**Task description:** Type out the data exactly as given. Skip any image.

**Data lines:**
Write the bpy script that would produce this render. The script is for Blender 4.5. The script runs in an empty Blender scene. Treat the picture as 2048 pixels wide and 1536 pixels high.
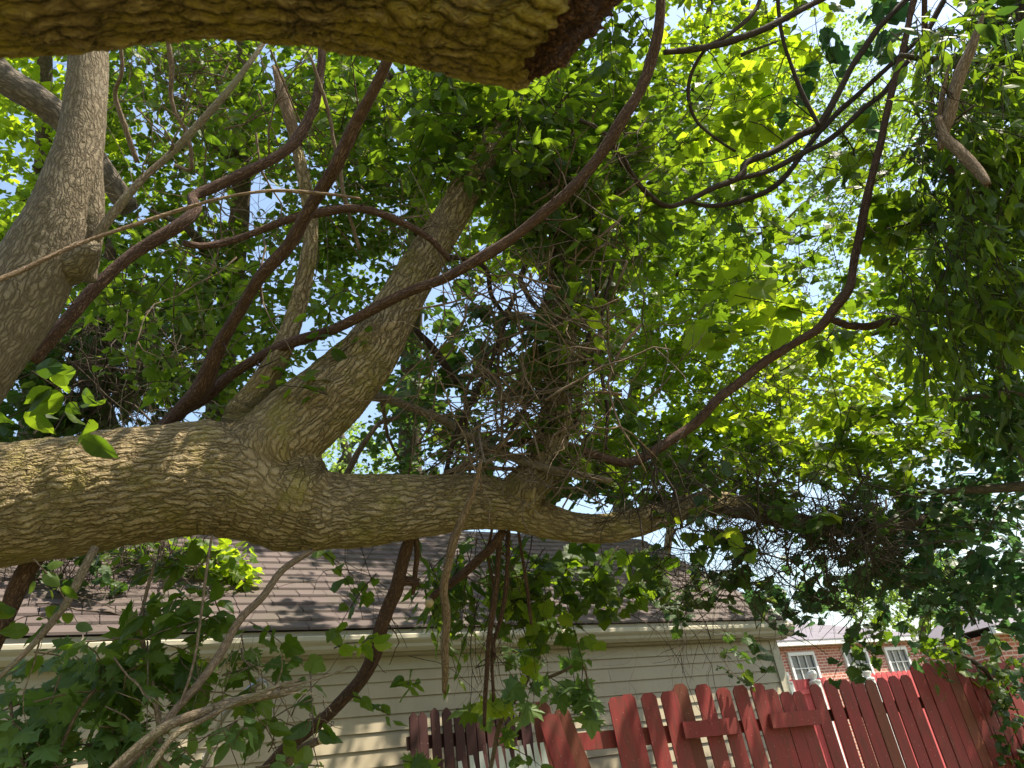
import bpy, math, random
import numpy as np
from mathutils import Vector
rng = np.random.default_rng(11)
random.seed(5)
C = bpy.context.scene.collection
SC = bpy.context.scene
RAD = math.radians

# ------------------------------------------------------------------ camera, sky, sun, exposure
PITCH, ROLL, EYE, FPX = RAD(29), RAD(9), 1.4, 1500.0
_c, _s = math.cos(PITCH), math.sin(PITCH)
F = np.array([0, _c, _s])
_r0, _u0 = np.array([1., 0, 0]), np.array([0, -_s, _c])
RV = math.cos(ROLL) * _r0 - math.sin(ROLL) * _u0
UV = math.sin(ROLL) * _r0 + math.cos(ROLL) * _u0
CAM = np.array([0, 0, EYE])
cam = bpy.data.cameras.new('camera')
cam.sensor_width = 36; cam.lens = 36 * FPX / 2048
cam.clip_start = 0.05; cam.clip_end = 2000
cam.dof.use_dof = True; cam.dof.focus_distance = 3.6; cam.dof.aperture_fstop = 8
co = bpy.data.objects.new('camera', cam); C.objects.link(co)
from mathutils import Matrix
co.matrix_world = Matrix(((RV[0], UV[0], -F[0], 0), (RV[1], UV[1], -F[1], 0), (RV[2], UV[2], -F[2], EYE), (0, 0, 0, 1)))
SC.camera = co

SUN_AZ, SUN_EL = RAD(99), RAD(61)          # azimuth clockwise from +Y
w = bpy.data.worlds.new('World'); SC.world = w; w.use_nodes = True
nt = w.node_tree
sky = nt.nodes.new('ShaderNodeTexSky'); sky.sky_type = 'NISHITA'; sky.sun_disc = False
sky.sun_elevation = SUN_EL; sky.sun_rotation = SUN_AZ
sky.air_density = 1.5; sky.dust_density = 2.0; sky.ozone_density = 0.0
bg = nt.nodes['Background']; bg.inputs[1].default_value = 0.11
nt.links.new(sky.outputs[0], bg.inputs[0])
sun = bpy.data.lights.new('sun', 'SUN'); sun.energy = 5.0; sun.angle = RAD(0.53); sun.color = (1, .91, .76)
so = bpy.data.objects.new('sun', sun); C.objects.link(so)
sd = Vector((math.sin(SUN_AZ) * math.cos(SUN_EL), math.cos(SUN_AZ) * math.cos(SUN_EL), math.sin(SUN_EL)))
so.rotation_euler = sd.to_track_quat('Z', 'Y').to_euler()
SC.view_settings.view_transform = 'Standard'; SC.view_settings.look = 'None'
SC.view_settings.exposure = 1.42; SC.view_settings.gamma = 1; SC.view_settings.use_curve_mapping = False
SC.cycles.max_bounces = 8; SC.cycles.diffuse_bounces = 5; SC.cycles.transmission_bounces = 5
SC.cycles.use_denoising = True

# ------------------------------------------------------------------ helpers
def ray(px, py):
    return (px - 1024) / FPX * RV - (py - 768) / FPX * UV + F
def P(px, py, t):
    """point seen at photo pixel (px, py), t metres out along the view axis"""
    return CAM + t * ray(px, py)
def norm(v):
    return v / (np.linalg.norm(v, axis=-1, keepdims=True) + 1e-9)

def tag(o, label=None, cat=None, group=None, kind=None):
    if label: o['label'] = label
    if cat: o['category'] = cat
    if group: o['group'] = group
    if kind: o['kind'] = kind
    return o
def empty(name, loc=(0, 0, 0), rz=0):
    o = bpy.data.objects.new(name, None); C.objects.link(o)
    o.location = loc; o.rotation_euler = (0, 0, rz); o.empty_display_size = .1
    return o
def link(name, me, mat, parent=None, world=True):
    me.name = name
    o = bpy.data.objects.new(name, me); C.objects.link(o)
    if mat: me.materials.append(mat)
    if parent:
        o.parent = parent
        if world:                                   # geometry given in world coordinates
            o.matrix_parent_inverse = (Matrix.Translation(parent.location) @ parent.rotation_euler.to_matrix().to_4x4()).inverted()
    return o
def mesh_np(V, faces_flat, nper, smooth=False, attr=None):
    me = bpy.data.meshes.new('m')
    nf = len(faces_flat) // nper
    me.vertices.add(len(V)); me.vertices.foreach_set('co', np.asarray(V, np.float32).ravel())
    me.loops.add(nf * nper); me.loops.foreach_set('vertex_index', np.asarray(faces_flat, np.int32).ravel())
    me.polygons.add(nf); me.polygons.foreach_set('loop_start', np.arange(nf, dtype=np.int32) * nper)
    me.polygons.foreach_set('use_smooth', np.full(nf, smooth))
    if attr is not None:
        a = me.attributes.new('bark', 'FLOAT_VECTOR', 'POINT'); a.data.foreach_set('vector', np.asarray(attr, np.float32).ravel())
    me.update(calc_edges=True)
    return me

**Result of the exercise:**
Write the bpy script that would produce this render. The script is for Blender 4.5. The script runs in an empty Blender scene. Treat the picture as 2048 pixels wide and 1536 pixels high.
import bpy, math, random
import numpy as np
from mathutils import Vector
rng = np.random.default_rng(11)
random.seed(5)
C = bpy.context.scene.collection
SC = bpy.context.scene
RAD = math.radians

# ------------------------------------------------------------------ camera, sky, sun, exposure
PITCH, ROLL, EYE, FPX = RAD(29), RAD(9), 1.4, 1500.0
_c, _s = math.cos(PITCH), math.sin(PITCH)
F = np.array([0, _c, _s])
_r0, _u0 = np.array([1., 0, 0]), np.array([0, -_s, _c])
RV = math.cos(ROLL) * _r0 - math.sin(ROLL) * _u0
UV = math.sin(ROLL) * _r0 + math.cos(ROLL) * _u0
CAM = np.array([0, 0, EYE])
cam = bpy.data.cameras.new('camera')
cam.sensor_width = 36; cam.lens = 36 * FPX / 2048
cam.clip_start = 0.05; cam.clip_end = 2000
cam.dof.use_dof = True; cam.dof.focus_distance = 3.6; cam.dof.aperture_fstop = 8
co = bpy.data.objects.new('camera', cam); C.objects.link(co)
from mathutils import Matrix
co.matrix_world = Matrix(((RV[0], UV[0], -F[0], 0), (RV[1], UV[1], -F[1], 0), (RV[2], UV[2], -F[2], EYE), (0, 0, 0, 1)))
SC.camera = co

SUN_AZ, SUN_EL = RAD(99), RAD(61)          # azimuth clockwise from +Y
w = bpy.data.worlds.new('World'); SC.world = w; w.use_nodes = True
nt = w.node_tree
sky = nt.nodes.new('ShaderNodeTexSky'); sky.sky_type = 'NISHITA'; sky.sun_disc = False
sky.sun_elevation = SUN_EL; sky.sun_rotation = SUN_AZ
sky.air_density = 1.5; sky.dust_density = 2.0; sky.ozone_density = 0.0
bg = nt.nodes['Background']; bg.inputs[1].default_value = 0.11
nt.links.new(sky.outputs[0], bg.inputs[0])
sun = bpy.data.lights.new('sun', 'SUN'); sun.energy = 5.0; sun.angle = RAD(0.53); sun.color = (1, .91, .76)
so = bpy.data.objects.new('sun', sun); C.objects.link(so)
sd = Vector((math.sin(SUN_AZ) * math.cos(SUN_EL), math.cos(SUN_AZ) * math.cos(SUN_EL), math.sin(SUN_EL)))
so.rotation_euler = sd.to_track_quat('Z', 'Y').to_euler()
SC.view_settings.view_transform = 'Standard'; SC.view_settings.look = 'None'
SC.view_settings.exposure = 1.42; SC.view_settings.gamma = 1; SC.view_settings.use_curve_mapping = False
SC.cycles.max_bounces = 8; SC.cycles.diffuse_bounces = 5; SC.cycles.transmission_bounces = 5
SC.cycles.use_denoising = True

# ------------------------------------------------------------------ helpers
def ray(px, py):
    return (px - 1024) / FPX * RV - (py - 768) / FPX * UV + F
def P(px, py, t):
    """point seen at photo pixel (px, py), t metres out along the view axis"""
    return CAM + t * ray(px, py)
def norm(v):
    return v / (np.linalg.norm(v, axis=-1, keepdims=True) + 1e-9)

def tag(o, label=None, cat=None, group=None, kind=None):
    if label: o['label'] = label
    if cat: o['category'] = cat
    if group: o['group'] = group
    if kind: o['kind'] = kind
    return o
def empty(name, loc=(0, 0, 0), rz=0):
    o = bpy.data.objects.new(name, None); C.objects.link(o)
    o.location = loc; o.rotation_euler = (0, 0, rz); o.empty_display_size = .1
    return o
def link(name, me, mat, parent=None, world=True):
    me.name = name
    o = bpy.data.objects.new(name, me); C.objects.link(o)
    if mat: me.materials.append(mat)
    if parent:
        o.parent = parent
        if world:                                   # geometry given in world coordinates
            o.matrix_parent_inverse = (Matrix.Translation(parent.location) @ parent.rotation_euler.to_matrix().to_4x4()).inverted()
    return o
def mesh_np(V, faces_flat, nper, smooth=False, attr=None):
    me = bpy.data.meshes.new('m')
    nf = len(faces_flat) // nper
    me.vertices.add(len(V)); me.vertices.foreach_set('co', np.asarray(V, np.float32).ravel())
    me.loops.add(nf * nper); me.loops.foreach_set('vertex_index', np.asarray(faces_flat, np.int32).ravel())
    me.polygons.add(nf); me.polygons.foreach_set('loop_start', np.arange(nf, dtype=np.int32) * nper)
    me.polygons.foreach_set('use_smooth', np.full(nf, smooth))
    if attr is not None:
        a = me.attributes.new('bark', 'FLOAT_VECTOR', 'POINT'); a.data.foreach_set('vector', np.asarray(attr, np.float32).ravel())
    me.update(calc_edges=True)
    return me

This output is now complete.